WASHINGTON – Rep. Anthony G. Brown (D-Md.) last week introduced legislation that would require “good cause” for the president to dismiss the director of the FBI, while calling President Trump’s decision to fire James B. Comey “disturbing.”


Trump on May 9 dismissed the FBI director, subsequently producing memos from Attorney General Jeff Sessions and Deputy Attorney General Rod Rosenstein on Comey’s job performance. Rosenstein criticized Comey’s handling of the investigation into former Secretary of State Hillary Clinton’s use of a private email server in 2015, stating that the FBI director had made serious mistakes.

Comey’s firing came six days after he briefed senators on a criminal investigation exploring potential collusion between Trump and Russia during his presidential campaign. Rosenstein has since appointed former FBI Director Robert Mueller as special counsel to lead the Russia investigation.

Brown’s legislation — the Fighting for Intelligent, Rational, and Ethical Dismissal Act — would amend the Omnibus Crime Control and Safe Streets Act of 1968 in requiring “good cause.” The bill requires evidence of inefficiency, neglect of duty or malfeasance in office in order to carry out any future dismissals.

“We need to be certain the FBI director can perform his or her duties free from threats from the Oval Office or partisan politics. If the FIRED Act were in place, Mr.

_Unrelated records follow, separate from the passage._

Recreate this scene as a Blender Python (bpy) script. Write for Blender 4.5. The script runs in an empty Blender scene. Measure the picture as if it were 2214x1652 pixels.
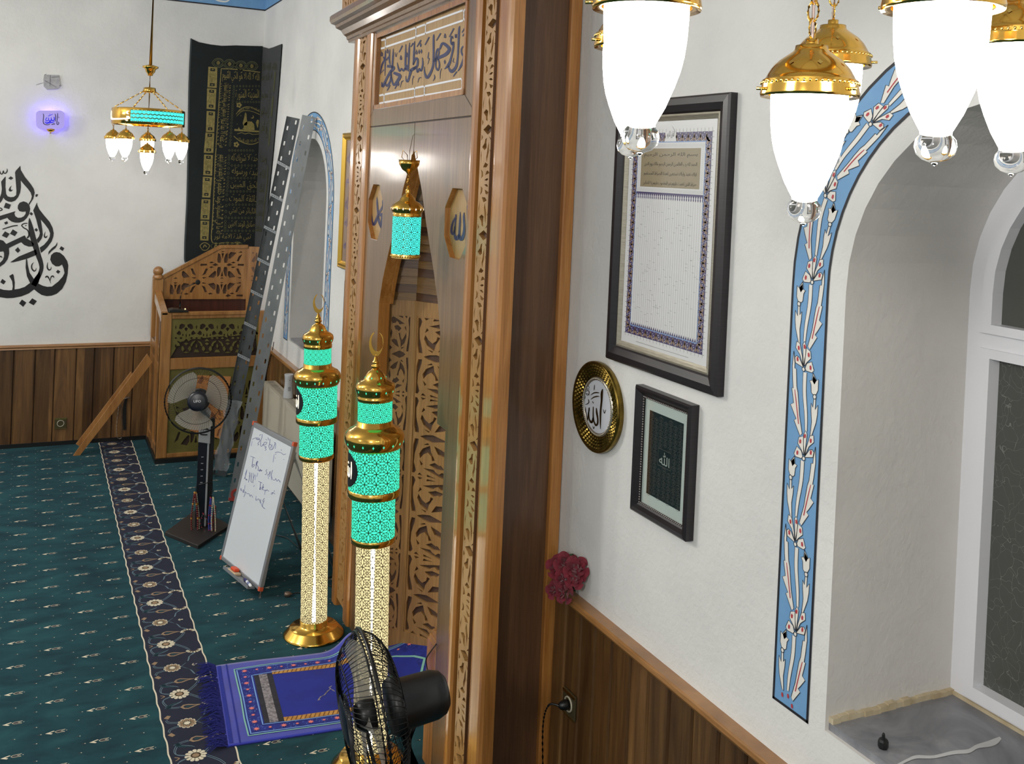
import bpy, bmesh, math, random
from math import sin, cos, pi, radians, hypot, atan2, sqrt
from mathutils import Vector, Matrix
from mathutils.geometry import tessellate_polygon

S = bpy.context.scene
COL = S.collection
random.seed(7)

# ------------------------------------------------------------------ camera
FPX, PPX, PPY = 2175.0, 1102.2, 406.6          # focal length and axis point, in pixels of the 2214 x 1652 frame
YAW, PITCH, ROLL = radians(25.33), radians(.69), radians(-2.527)
EYE = Vector((0, 0, 2.6))
_fw = Vector((sin(YAW)*cos(PITCH), cos(YAW)*cos(PITCH), -sin(PITCH)))
_r0 = Vector((cos(YAW), -sin(YAW), 0)); _d0 = _fw.cross(_r0)
CR = _r0*cos(ROLL) + _d0*sin(ROLL); CD = _r0*(-sin(ROLL)) + _d0*cos(ROLL); CF = _fw
cam = bpy.data.cameras.new('camera'); cam.sensor_width = 36; cam.lens = FPX/2214*36
cam.shift_x = (1107-PPX)/2214; cam.shift_y = -(826-PPY)/2214; cam.clip_start = .05; cam.clip_end = 60
cam_o = bpy.data.objects.new('camera', cam); COL.objects.link(cam_o)
m = Matrix.Identity(4)
for i in range(3):
    m[i][0], m[i][1], m[i][2], m[i][3] = CR[i], -CD[i], -CF[i], EYE[i]
cam_o.matrix_world = m
S.camera = cam_o

# ------------------------------------------------------------------ light and exposure
S.view_settings.view_transform = 'Standard'; S.view_settings.look = 'None'
S.view_settings.gamma = 1; S.view_settings.use_curve_mapping = False
S.view_settings.exposure = 0.42
S.cycles.use_denoising = True
S.cycles.max_bounces = 8; S.cycles.transparent_max_bounces = 24
S.cycles.sample_clamp_indirect = 6
W = bpy.data.worlds.new('world'); S.world = W; W.use_nodes = True
W.node_tree.nodes['Background'].inputs[0].default_value = (.93, .97, 1, 1)
W.node_tree.nodes['Background'].inputs[1].default_value = .46
def hall_light(x, y, z, power, r=.22, col=(1, .965, .91)):
    l = bpy.data.lights.new('hall_lamp', 'POINT'); l.energy = power; l.shadow_soft_size = r; l.color = col
    o = bpy.data.objects.new('hall_lamp', l); COL.objects.link(o); o.location = (x, y, z); return o
hall_light(-2.2, 5.6, 3.9, 150)                 # the hall's other chandeliers, out of view to the left and behind
hall_light(-4.0, 8.2, 3.9, 160)
hall_light(-1.6, -.6, 3.3, 190)
hall_light(-6.0, 2.5, 3.9, 90)

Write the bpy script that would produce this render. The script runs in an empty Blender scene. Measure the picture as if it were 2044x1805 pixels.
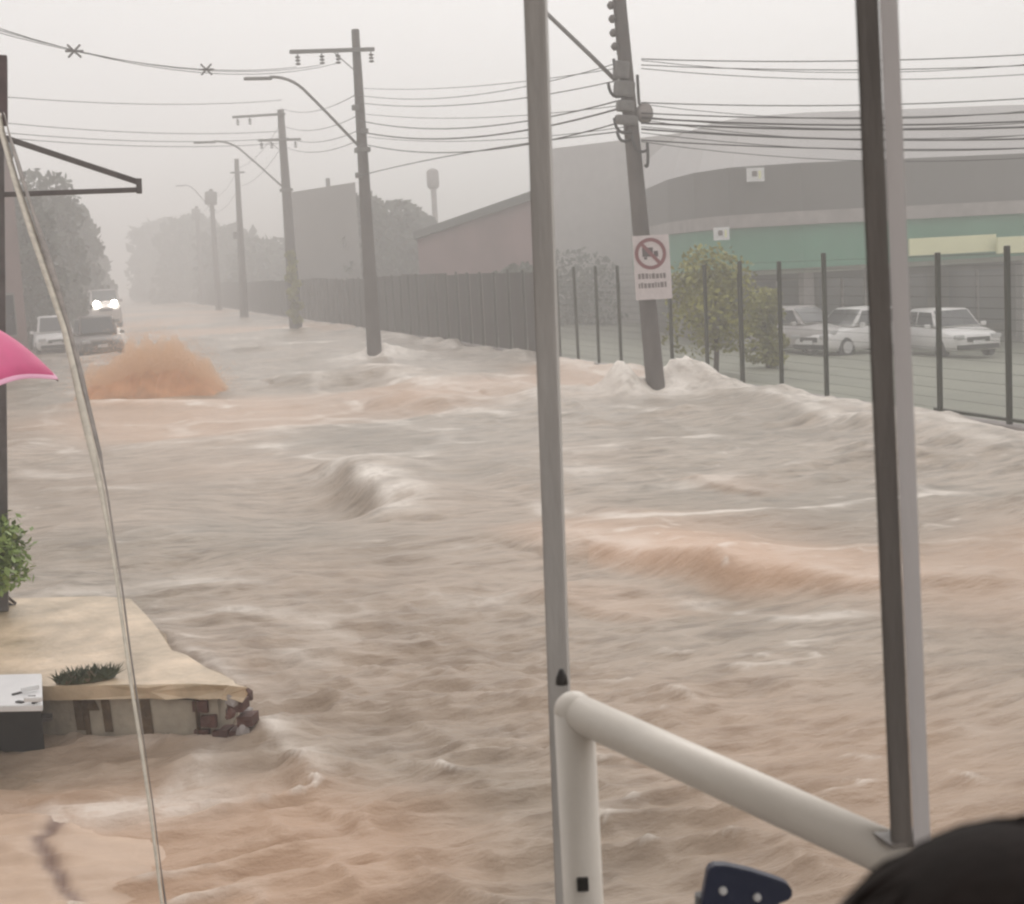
import bpy, bmesh, math, random
import numpy as np
from mathutils import Vector, Matrix, Quaternion
random.seed(7)
scene = bpy.context.scene
COL = scene.collection
R = math.radians

# ------------------------------------------------------------------ camera
W0, H0, F0 = 2044.0, 1805.0, 2900.0           # survey of the view: width, height, focal length in the same unit
EYE = Vector((0, 0, 2.6))
ROLL = R(3.1)
VPX, VPY = 190.0, 575.0                        # where the street (world +Y) vanishes
_d = Vector(((VPX - W0/2)/F0, -(VPY - H0/2)/F0, -1.0))
_s = -math.sin(ROLL)*_d.x + math.cos(ROLL)*_d.y
_u = Vector((-math.sin(ROLL), math.cos(ROLL), _s)).normalized()
_y = _d.normalized()
_x = _y.cross(_u).normalized()
CR = Matrix((_x, _y, _u))                      # camera -> world rotation
cam_data = bpy.data.cameras.new('camera')
cam = bpy.data.objects.new('camera', cam_data)
COL.objects.link(cam)
cam.matrix_world = Matrix.Translation(EYE) @ CR.to_4x4()
cam_data.sensor_fit = 'HORIZONTAL'
cam_data.sensor_width = 36.0
cam_data.lens = 36.0*F0/W0
cam_data.clip_start = 0.05
cam_data.clip_end = 4000
cam_data.dof.use_dof = True
cam_data.dof.focus_distance = 9.0
cam_data.dof.aperture_fstop = 11.0
scene.camera = cam

# ------------------------------------------------------------------ world, sun, exposure
world = bpy.data.worlds.new('World')
scene.world = world
world.use_nodes = True
nt = world.node_tree
nt.nodes.clear()
wo = nt.nodes.new('ShaderNodeOutputWorld')
bg = nt.nodes.new('ShaderNodeBackground')
sky = nt.nodes.new('ShaderNodeTexSky')
sky.sky_type = 'NISHITA'
sky.sun_disc = False
sky.sun_elevation = R(40)
sky.sun_rotation = R(24)
sky.dust_density = 6.0
hs = nt.nodes.new('ShaderNodeHueSaturation')
hs.inputs['Saturation'].default_value = 0.08
mixn = nt.nodes.new('ShaderNodeMix')
mixn.data_type = 'RGBA'
mixn.inputs[0].default_value = 0.82            # thick even cloud over the sky
mixn.inputs[7].default_value = (10.3, 9.95, 9.75, 1)
nt.links.new(sky.outputs[0], hs.inputs['Color'])
nt.links.new(hs.outputs[0], mixn.inputs[6])
nt.links.new(mixn.outputs[2], bg.inputs['Color'])
bg.inputs['Strength'].default_value = 0.099
nt.links.new(bg.outputs[0], wo.inputs[0])
sun_data = bpy.data.lights.new('sun', 'SUN')
sun_data.energy = 1.0
sun_data.angle = R(60)
sun_data.color = (1.0, 0.96, 0.92)
sun = bpy.data.objects.new('sun', sun_data)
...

Comey would still be leading the FBI investigation into Michael Flynn and the President’s ties with Russia,” Brown said in a statement on May 17. “As more information about the FBI’s Russia investigation comes to light, it is clear that President Trump has made disturbing decisions raising serious questions.”

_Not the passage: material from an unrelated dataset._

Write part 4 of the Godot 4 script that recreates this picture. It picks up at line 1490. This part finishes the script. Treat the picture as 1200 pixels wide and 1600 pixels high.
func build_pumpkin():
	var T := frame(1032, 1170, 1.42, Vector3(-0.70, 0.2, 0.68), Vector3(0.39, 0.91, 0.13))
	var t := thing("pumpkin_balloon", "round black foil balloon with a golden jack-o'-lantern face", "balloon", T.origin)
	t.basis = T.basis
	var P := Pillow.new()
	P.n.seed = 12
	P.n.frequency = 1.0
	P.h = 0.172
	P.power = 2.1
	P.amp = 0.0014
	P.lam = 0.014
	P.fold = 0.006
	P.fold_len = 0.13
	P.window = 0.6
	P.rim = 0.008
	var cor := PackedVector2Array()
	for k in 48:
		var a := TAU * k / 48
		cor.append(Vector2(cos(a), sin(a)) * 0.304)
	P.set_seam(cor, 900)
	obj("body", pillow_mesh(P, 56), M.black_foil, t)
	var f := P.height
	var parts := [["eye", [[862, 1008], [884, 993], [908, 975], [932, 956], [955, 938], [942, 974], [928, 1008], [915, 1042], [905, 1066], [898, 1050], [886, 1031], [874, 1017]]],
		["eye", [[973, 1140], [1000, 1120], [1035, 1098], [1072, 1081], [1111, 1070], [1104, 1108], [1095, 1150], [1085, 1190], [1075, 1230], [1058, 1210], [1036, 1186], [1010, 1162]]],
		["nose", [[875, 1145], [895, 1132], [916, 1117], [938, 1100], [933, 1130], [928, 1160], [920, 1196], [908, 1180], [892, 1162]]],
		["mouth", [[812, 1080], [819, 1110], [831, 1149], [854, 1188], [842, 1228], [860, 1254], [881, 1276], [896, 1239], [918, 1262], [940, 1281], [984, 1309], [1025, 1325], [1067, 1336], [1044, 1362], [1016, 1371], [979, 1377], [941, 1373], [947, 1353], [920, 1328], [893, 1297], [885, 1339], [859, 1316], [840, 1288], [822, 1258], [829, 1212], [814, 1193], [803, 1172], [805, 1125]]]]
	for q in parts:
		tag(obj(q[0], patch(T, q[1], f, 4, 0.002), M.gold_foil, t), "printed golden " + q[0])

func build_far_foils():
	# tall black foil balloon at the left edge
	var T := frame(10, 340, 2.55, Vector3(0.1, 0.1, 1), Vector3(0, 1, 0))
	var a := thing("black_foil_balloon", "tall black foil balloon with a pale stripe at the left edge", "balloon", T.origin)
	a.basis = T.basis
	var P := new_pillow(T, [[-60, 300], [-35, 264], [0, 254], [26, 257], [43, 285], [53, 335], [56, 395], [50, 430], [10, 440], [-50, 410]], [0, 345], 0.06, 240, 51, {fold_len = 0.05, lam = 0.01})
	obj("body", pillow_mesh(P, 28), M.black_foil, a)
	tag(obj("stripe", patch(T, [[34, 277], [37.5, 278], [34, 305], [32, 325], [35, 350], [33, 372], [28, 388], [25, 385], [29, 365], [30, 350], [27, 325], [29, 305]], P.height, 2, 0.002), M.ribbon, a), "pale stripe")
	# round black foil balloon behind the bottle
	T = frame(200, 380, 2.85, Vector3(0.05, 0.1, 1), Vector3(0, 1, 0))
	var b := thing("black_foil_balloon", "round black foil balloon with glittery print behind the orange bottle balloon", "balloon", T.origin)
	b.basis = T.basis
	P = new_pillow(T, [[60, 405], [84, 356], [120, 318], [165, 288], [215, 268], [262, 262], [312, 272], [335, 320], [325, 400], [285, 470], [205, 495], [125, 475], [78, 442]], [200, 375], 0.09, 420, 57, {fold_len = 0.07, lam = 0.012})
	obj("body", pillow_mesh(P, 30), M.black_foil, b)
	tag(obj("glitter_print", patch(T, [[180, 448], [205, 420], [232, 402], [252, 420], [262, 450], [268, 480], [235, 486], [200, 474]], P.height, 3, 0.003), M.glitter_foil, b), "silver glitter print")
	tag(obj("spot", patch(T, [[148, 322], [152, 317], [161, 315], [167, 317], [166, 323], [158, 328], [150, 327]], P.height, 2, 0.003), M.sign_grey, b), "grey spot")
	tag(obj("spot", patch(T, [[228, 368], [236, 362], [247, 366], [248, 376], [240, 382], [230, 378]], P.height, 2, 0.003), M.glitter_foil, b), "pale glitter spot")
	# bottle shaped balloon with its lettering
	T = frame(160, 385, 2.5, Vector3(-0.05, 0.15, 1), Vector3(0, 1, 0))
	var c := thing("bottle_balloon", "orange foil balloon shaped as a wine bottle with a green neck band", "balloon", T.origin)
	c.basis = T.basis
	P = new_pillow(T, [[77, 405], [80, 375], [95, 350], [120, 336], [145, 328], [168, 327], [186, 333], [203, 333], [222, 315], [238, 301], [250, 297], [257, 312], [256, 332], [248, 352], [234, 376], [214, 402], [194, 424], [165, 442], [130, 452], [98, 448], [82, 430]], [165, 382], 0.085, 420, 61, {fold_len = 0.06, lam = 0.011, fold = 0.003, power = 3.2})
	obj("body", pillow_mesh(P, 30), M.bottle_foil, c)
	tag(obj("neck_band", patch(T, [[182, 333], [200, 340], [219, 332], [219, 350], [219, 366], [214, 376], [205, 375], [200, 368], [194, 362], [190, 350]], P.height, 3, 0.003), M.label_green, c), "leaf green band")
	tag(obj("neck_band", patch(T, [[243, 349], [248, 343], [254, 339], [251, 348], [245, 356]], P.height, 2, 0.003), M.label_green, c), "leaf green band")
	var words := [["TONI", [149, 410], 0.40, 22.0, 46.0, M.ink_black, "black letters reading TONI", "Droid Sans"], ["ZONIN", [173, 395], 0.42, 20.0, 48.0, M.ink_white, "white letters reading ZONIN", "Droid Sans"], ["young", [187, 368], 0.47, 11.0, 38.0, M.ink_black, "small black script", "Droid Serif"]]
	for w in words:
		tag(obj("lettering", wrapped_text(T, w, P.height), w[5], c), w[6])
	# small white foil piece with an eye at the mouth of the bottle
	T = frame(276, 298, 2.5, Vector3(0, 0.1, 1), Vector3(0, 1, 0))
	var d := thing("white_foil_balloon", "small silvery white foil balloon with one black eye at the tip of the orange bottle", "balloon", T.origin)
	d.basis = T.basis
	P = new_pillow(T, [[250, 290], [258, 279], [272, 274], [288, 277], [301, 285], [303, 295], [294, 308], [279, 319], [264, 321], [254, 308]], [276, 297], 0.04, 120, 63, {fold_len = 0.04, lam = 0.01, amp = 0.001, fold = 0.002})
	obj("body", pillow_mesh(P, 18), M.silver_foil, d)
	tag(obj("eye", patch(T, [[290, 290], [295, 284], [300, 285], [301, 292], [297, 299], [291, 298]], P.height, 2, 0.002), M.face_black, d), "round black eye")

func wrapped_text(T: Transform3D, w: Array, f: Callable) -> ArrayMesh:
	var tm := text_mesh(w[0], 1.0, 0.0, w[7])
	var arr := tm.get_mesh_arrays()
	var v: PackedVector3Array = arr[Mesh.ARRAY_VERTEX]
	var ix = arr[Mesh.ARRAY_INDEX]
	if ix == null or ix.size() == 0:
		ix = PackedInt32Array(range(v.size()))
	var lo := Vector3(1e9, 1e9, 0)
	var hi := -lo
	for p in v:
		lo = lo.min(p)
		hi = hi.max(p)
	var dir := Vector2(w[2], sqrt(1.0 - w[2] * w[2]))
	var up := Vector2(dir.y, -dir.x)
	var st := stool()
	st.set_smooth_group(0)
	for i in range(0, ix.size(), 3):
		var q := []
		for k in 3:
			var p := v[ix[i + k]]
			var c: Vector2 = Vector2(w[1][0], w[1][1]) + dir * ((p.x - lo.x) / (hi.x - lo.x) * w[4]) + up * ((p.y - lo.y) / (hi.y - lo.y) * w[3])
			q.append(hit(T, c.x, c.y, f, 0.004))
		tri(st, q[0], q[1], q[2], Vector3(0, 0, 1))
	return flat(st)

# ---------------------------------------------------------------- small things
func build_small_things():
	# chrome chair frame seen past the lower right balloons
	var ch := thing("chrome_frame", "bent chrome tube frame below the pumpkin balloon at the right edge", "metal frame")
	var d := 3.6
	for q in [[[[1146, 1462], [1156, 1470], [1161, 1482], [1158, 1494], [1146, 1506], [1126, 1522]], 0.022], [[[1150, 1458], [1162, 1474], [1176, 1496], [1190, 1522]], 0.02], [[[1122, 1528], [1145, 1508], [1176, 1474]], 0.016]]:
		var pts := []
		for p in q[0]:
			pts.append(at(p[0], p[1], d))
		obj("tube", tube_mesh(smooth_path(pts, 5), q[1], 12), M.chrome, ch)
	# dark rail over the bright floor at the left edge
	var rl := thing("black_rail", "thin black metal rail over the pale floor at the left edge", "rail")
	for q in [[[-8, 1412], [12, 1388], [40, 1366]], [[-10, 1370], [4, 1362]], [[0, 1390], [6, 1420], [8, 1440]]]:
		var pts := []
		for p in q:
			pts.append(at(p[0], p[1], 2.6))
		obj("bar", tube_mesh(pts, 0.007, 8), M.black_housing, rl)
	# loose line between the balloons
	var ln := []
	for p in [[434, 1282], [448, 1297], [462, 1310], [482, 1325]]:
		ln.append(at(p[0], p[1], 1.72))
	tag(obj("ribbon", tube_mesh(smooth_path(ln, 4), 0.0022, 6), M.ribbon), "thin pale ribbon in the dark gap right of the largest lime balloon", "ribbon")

Brown called Mueller’s appointment “the right choice,” which will allow for an independent investigation free from “political pressure exerted by President Trump and Attorney General Sessions.” The congressman said that the Russia investigation, however, still needs an independent commission.

“The American people deserve answers and the truth regarding Russian meddling in our democracy and President Trump’s ties to Russia,” he said in a statement.

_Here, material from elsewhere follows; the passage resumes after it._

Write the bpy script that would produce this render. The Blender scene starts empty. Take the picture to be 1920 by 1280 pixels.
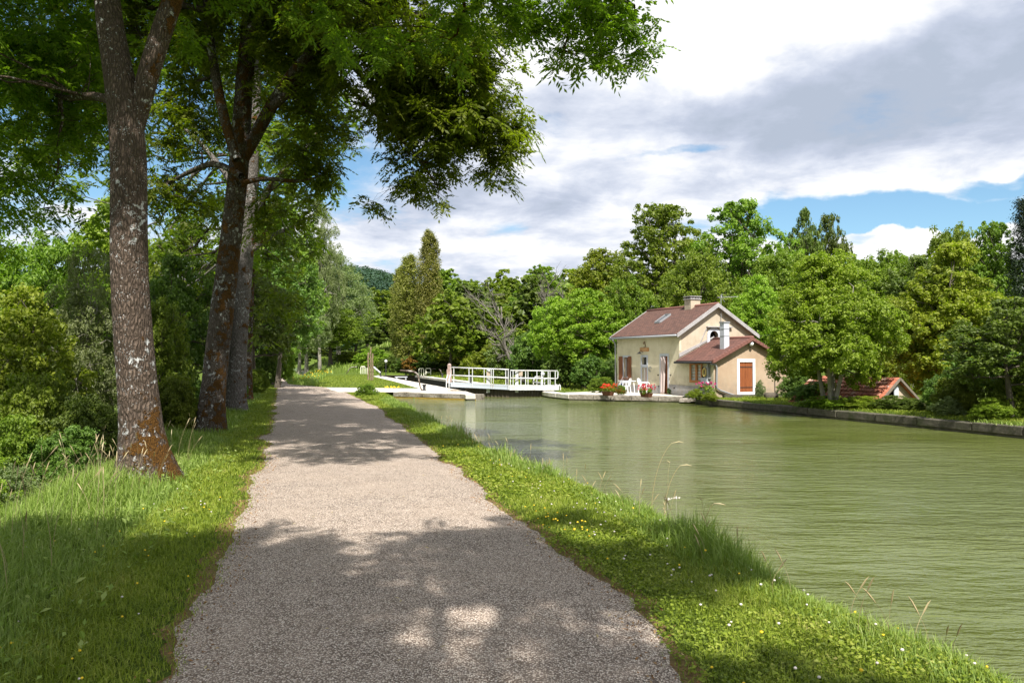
import bpy, math, random
import numpy as np
from mathutils import Vector, Matrix
from mathutils.geometry import tessellate_polygon

# ------------------------------------------------------------------ camera, sky, sun
sc = bpy.context.scene
COL = sc.collection
R = math.radians
CAMZ = 1.65
F = 1440.0
PITCH = math.atan(36 / 1440)
cam = bpy.data.cameras.new('camera'); camo = bpy.data.objects.new('camera', cam); COL.objects.link(camo)
cam.sensor_width = 36; cam.lens = 27; cam.clip_start = 0.05; cam.clip_end = 5000
camo.location = (0, 0, CAMZ); camo.rotation_euler = (R(90) + PITCH, 0, 0)
sc.camera = camo
sc.render.resolution_x = 1024; sc.render.resolution_y = 682
sc.view_settings.view_transform = 'Standard'; sc.view_settings.look = 'None'
sc.view_settings.exposure = 0.85; sc.view_settings.gamma = 1
cy = sc.cycles
cy.max_bounces = 6; cy.diffuse_bounces = 3; cy.glossy_bounces = 3; cy.transmission_bounces = 4
cy.transparent_max_bounces = 6; cy.use_denoising = True; cy.caustics_reflective = False; cy.caustics_refractive = False
cy.sample_clamp_indirect = 4

def ray(px, py):
    cx = (px - 960) / F; cyy = (640 - py) / F
    return np.array([cx, math.cos(PITCH) - cyy * math.sin(PITCH), math.sin(PITCH) + cyy * math.cos(PITCH)])
def at(px, py, Y):
    d = ray(px, py); return np.array([0, 0, CAMZ]) + d * (Y / d[1])
def zb(y):
    return -0.27 * np.clip((np.asarray(y, float) - 4) / 36, 0, 1)
def gpt(px, py, dz=0.0, it=12):
    d = ray(px, py); z = dz; p = None
    for _ in range(it):
        t = (z - CAMZ) / d[2]; p = np.array([0, 0, CAMZ]) + d * t; z = float(zb(p[1])) + dz
    return p
def hit(px, py, P, n):
    d = ray(px, py); c = np.array([0, 0, CAMZ]); n = np.array(n, float)
    return c + d * (np.dot(np.array(P) - c, n) / np.dot(d, n))
def proj(p):
    q = p - np.array([0, 0, CAMZ])
    yy = q[:, 1] * math.cos(PITCH) + q[:, 2] * math.sin(PITCH); zz = -q[:, 1] * math.sin(PITCH) + q[:, 2] * math.cos(PITCH)
    yy = np.where(yy < 0.1, 0.1, yy)
    return 960 + F * q[:, 0] / yy, 640 - F * zz / yy

SUN_EL = 54.0; SUN_AZ = 12.0            # azimuth: degrees to the right of straight behind the camera
sx = math.sin(R(SUN_AZ)) * math.cos(R(SUN_EL)); sy = -math.cos(R(SUN_AZ)) * math.cos(R(SUN_EL)); sz = math.sin(R(SUN_EL))
sl = bpy.data.lights.new('sun', 'SUN'); sl.energy = 5.0; sl.angle = R(0.55); sl.color = (1.0, 0.955, 0.88)
so = bpy.data.objects.new('sun', sl); COL.objects.link(so)
so.rotation_euler = Vector((sx, sy, sz)).to_track_quat('Z', 'Y').to_euler()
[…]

Patrick Eddington, a Cato Institute policy analyst, described Brown’s legislation as an “ill-considered, feel-good messaging bill.” He added that there is no legal agreement that he’s aware of that defines “good cause” to fire a Senate-confirmed official not guilty of dereliction or criminal conduct.

“Was Trump’s dismissal of Comey legal?” Eddington asked in an email. “That’s a question Mueller will examine vis a vis potential obstruction of justice allegations.”

Richard Painter, chairman of the board for Citizens for Responsibility and Ethics in Washington, in a recent interview said that he would fully support Brown’s legislation.

“Put together with all the other evidence, it seems quite clear that it was motivated by the desire to slow down or end the Russia investigation, and if that’s true, I think that amounts to obstruction of justice, but that’s where the evidence is pointing in my view,” Painter said.


Trump in an interview with NBC admitted that “this Russia thing” was on his mind when he dismissed Comey, a statement that is inconsistent with recommendations from Sessions and Rosenstein, who highlighted the mishandling of the Clinton emails. Painter said that Trump’s motivations were stated more strongly when the president told Russian officials earlier this month that he was relieved after firing Comey, whom he described as “a real nut job,” according to reports.